Pictures of the coin taken by the auctioneer show more of the smoky hues while pictures by PCGS, presumably taken with the coin out of the holder, show more vibrant hues. While it’s not a rare issue in the context of Proof Morgan dollars, it is among the very finest of the 984 Proof 1881 dollars struck and comes from an original, matched, “fresh to market” 1881 Proof set, with the set’s other coins offered as separate lots in the auction.

The auctioneer warns, “As the finest seen by CAC in the non-Cameo category, interested parties should expect fierce competition from other bidders for this offering and are urged to prepare an aggressive bidding strategy.”

Also coming from the Simpson Collection at Heritage’s Part IV Simpson offering is a pattern 1882 Morgan dollar graded Proof 66 brown by PCGS that has a pedigree that traces back to the Philadelphia Mint. It was struck from the regular Morgan dollar dies on a copper planchet with a reeded edge.

Heritage writes, “The surfaces are deeply patinated with over a century’s accumulation of sea-green and blue toning with an occasional area of brown in the fields or on the device high points.” The coin is unique, listed as Judd 1703a and Pollock 1906 in the pattern references.

A prior auction offering cited a letter that once accompanied the coin, documenting its provenance back to the U.S. Mint. That letter stated, “During 1884, A.M. Smith, author and publisher ... visited the mint and obtained directly from Superintendent Colonel Archibald Louden Snowden an all-copper 1884 proof set, which included the quarter, half, both regular and trade dollars, and the gold denominations, together with both regular and trade dollars of 1882 in copper, and an 1883 trade dollar, also in copper.

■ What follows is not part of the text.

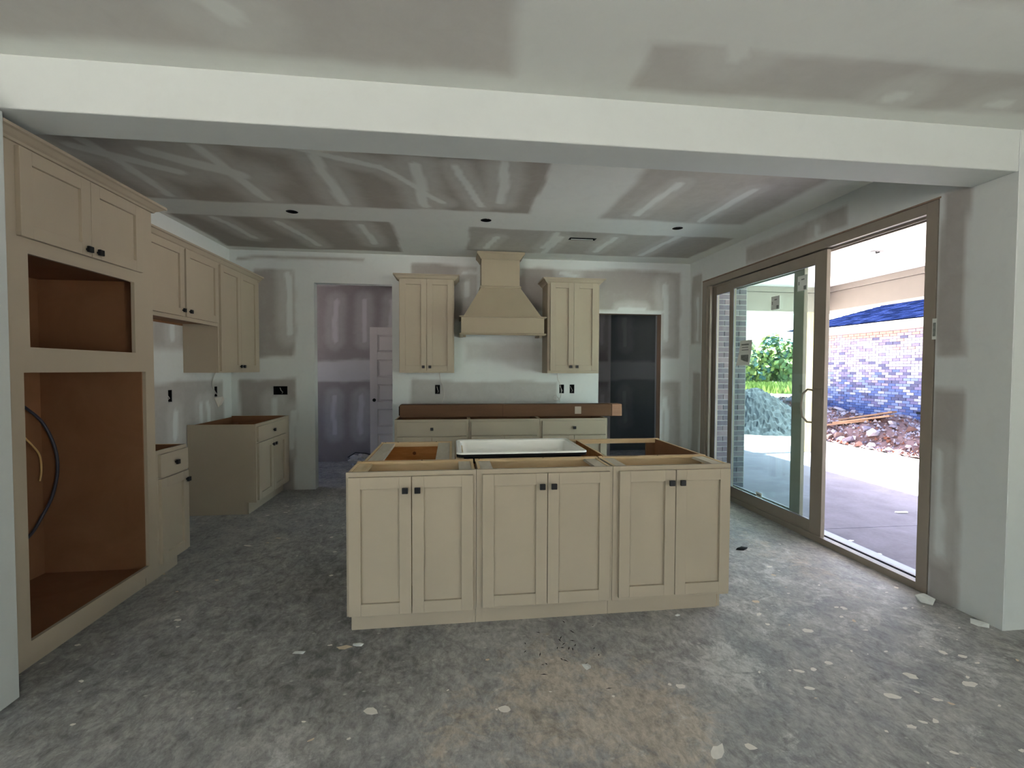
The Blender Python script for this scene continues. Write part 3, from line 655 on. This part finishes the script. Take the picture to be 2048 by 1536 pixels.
# crumpled bundle on hall floor
def lump(name, loc, size, label, cat, mat, seed, sub=2, jag=.25, sc=(1, 1, .6), parent=None):
    import bmesh
    bm = bmesh.new(); bmesh.ops.create_icosphere(bm, subdivisions=sub, radius=1); r = random.Random(seed)
    ph = [(r.uniform(1, 3), r.uniform(1, 3), r.uniform(1, 3), r.uniform(0, 6)) for _ in range(4)]
    for v in bm.verts:
        k = 1+jag*sum(math.sin(a*v.co.x*2+b*v.co.y*2+c*v.co.z*2+d) for a, b, c, d in ph)/2+r.uniform(-jag, jag)*.35
        v.co = Vector((v.co.x*k*sc[0], v.co.y*k*sc[1], max(v.co.z*k*sc[2], -sc[2]*.45)+sc[2]*.45))*size
    me = bpy.data.meshes.new(name); bm.to_mesh(me); bm.free(); me.materials.append(mat)
    if parent == 'mesh': return me
    o = bpy.data.objects.new(name, me); COL.objects.link(o); o.location = loc
    if label: tag(o, label, cat)
    return o
t = thing('crumpled_bundle', 'small crumpled white bundle on the hallway floor by the leaning door', 'bundle', (-1.42, 7.12, 0))
a = lump('wrapping', (0, 0, .001), .12, None, None, simple('crumpled_white', (176, 172, 172), .6, .3, .15, 30), 5, 3, .3, (1.3, .8, .8)); a.parent = t
b = MB().tube([(-.16, -.05, .12), (-.05, -.06, .19), (.1, -.05, .175), (.16, -.02, .15)], .006, 6).build('black_strap', BLACK, t)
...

In return for the favor, and because of their close, personal relationship, we may assume that a large part of the purchase price was a strict vow of eternal silence about the very existence of these trial pieces, much less their origin.”

It is part of a series of clandestine production of exotic, off-metal coins meant as delicacies for collectors, rather than as tests for future production issues struck at that time.